Can ‘growth’ data push parents to more integrated schools? A new study says maybe

Families choosing schools for their kids can find themselves awash in information, from test scores and demographic data to local knowledge gleaned by talking to friends and family.

That information can feel critical for parents facing high-stakes schooling decisions. But it also may serve to entrench the segregation of schools by race and income. White families tend to avoid schools with many black students, research has shown, and low test scores can push those families away, too — scores that are also tightly correlated with student demographics.

New research suggests that providing parents with a different menu of information could nudge them to choose schools or districts they otherwise might not — potentially helping to create more integrated schools, which have been linked to better academic outcomes for students of color.

In an experiment designed by David Houston, a research fellow at Harvard, participants were presented with a hypothetical: they are moving to a new city and need to choose among different school districts in the area for their children.

All were provided with real data on race and average income for each district. Some also got information about how much students in a given school or district grow academically over time, a metric many researchers consider a better measure of school quality than proficiency rates, since schools don’t control the academic level of students when they arrive.

“Growth also has the nice advantage of being less tied to the racial and socioeconomic composition of the student body,” Houston said.

Other participants got information on students’ absolute test score performance instead, and still others received both growth and absolute achievement.

Houston’s theory was that, since most of the metropolitan areas had “high-growth” districts serving many low-income students or students of color, receiving growth data would encourage some people to consider districts that they otherwise wouldn’t.

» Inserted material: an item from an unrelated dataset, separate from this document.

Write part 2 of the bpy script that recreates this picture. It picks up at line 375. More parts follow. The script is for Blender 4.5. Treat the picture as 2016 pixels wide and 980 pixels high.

He was right. Study participants chose districts that were lower-income and served more students of color when presented with data about districts’ academic growth.

Receiving growth data led participants to choose districts where an average of 36 percent of students were white; those who got only achievement data chose districts that were 43 percent white. The pattern was similar when looking at the districts’ share of low-income students.

The results are still quite limited, since the experiment didn’t involve parents making real decisions for their children. And the effects of having that growth data weren’t huge. But they were statistically significant and held across a variety of demographic groups, including participants who were white, high-income, and actually parents themselves. When Houston re-ran the study with new participants, the results were virtually the same.

“Small distinctions in the measurement of educational performance may be irrelevant in the face of demographic preferences,” Houston wrote, with Columbia’s Jeff Henig. “However, our results suggest some reason for optimism for an approach that could steer families towards high quality educational options that serve a wider range of students.”

Would these results hold in the real world?

Carla Shedd, a professor at the CUNY Graduate Center who has written about school choice and housing, isn’t so sure. She points out that families often conflate school quality with having an affluent, white student body, and that participants in the study might have thought that a high growth numbers indicate an influx of white students, even if the district is predominantly black and Hispanic.

“It’s an opening to think about how we present information to prospective parents,” she said. “But it doesn’t go as far as going into the school.”

Houston doesn’t disagree.

“Choices about where to send your child to school — those are both dramatically more constrained than what is present in the survey experiment,” he said. “That choice is also dramatically more complex than it appears in an abstracted survey context, with lots more information and much higher stakes.”

What the results do demonstrate, to him, is that it’s important to share growth data and explain to parents what it means.

“We should include measures of student growth in our efforts to communicate with the public about school and district quality — and we should put greater emphasis when we do include it.”

Other research suggests that demographics — and therefore biases — play a role in parents’ school choices. In one study of Washington D.C., white parents tended to prefer elementary schools where the majority of students are white; schools with more low-income students also tended to be less in-demand. School test scores and proximity also mattered, according to the study.

Affluent parents often make those choices through the housing market. Another D.C.-area study found that parents were willing to pay thousands of dollars more for homes pegged to schools with higher SAT scores. Other research has shown that even when neighborhoods become more integrated, schools don’t necessarily follow.

There’s less research on the role of growth ratings on school choices. One recent study found that, after New York City released how much individual teachers help students improve on state tests, housing prices increased around schools with many high-growth teachers — particularly in low-income neighborhoods. (The D.C. study found that higher growth ratings didn’t attract families to schools, though that may have been in large part because that information is not clearly communicated.)

The New York City research is consistent with the idea that growth data can encourage some families to reconsider schools they might have otherwise written off. At the same time, it raises the concern that higher demand for the best schools in low-income areas might push out some low-income students of color.

Still, Houston sees power in academic growth data to inform parents.

“When we inaccurately attribute differences in educational quality to school districts because of the students they serve rather than their effectiveness in serving those students, we shortchange both district and student,” he and Henig conclude.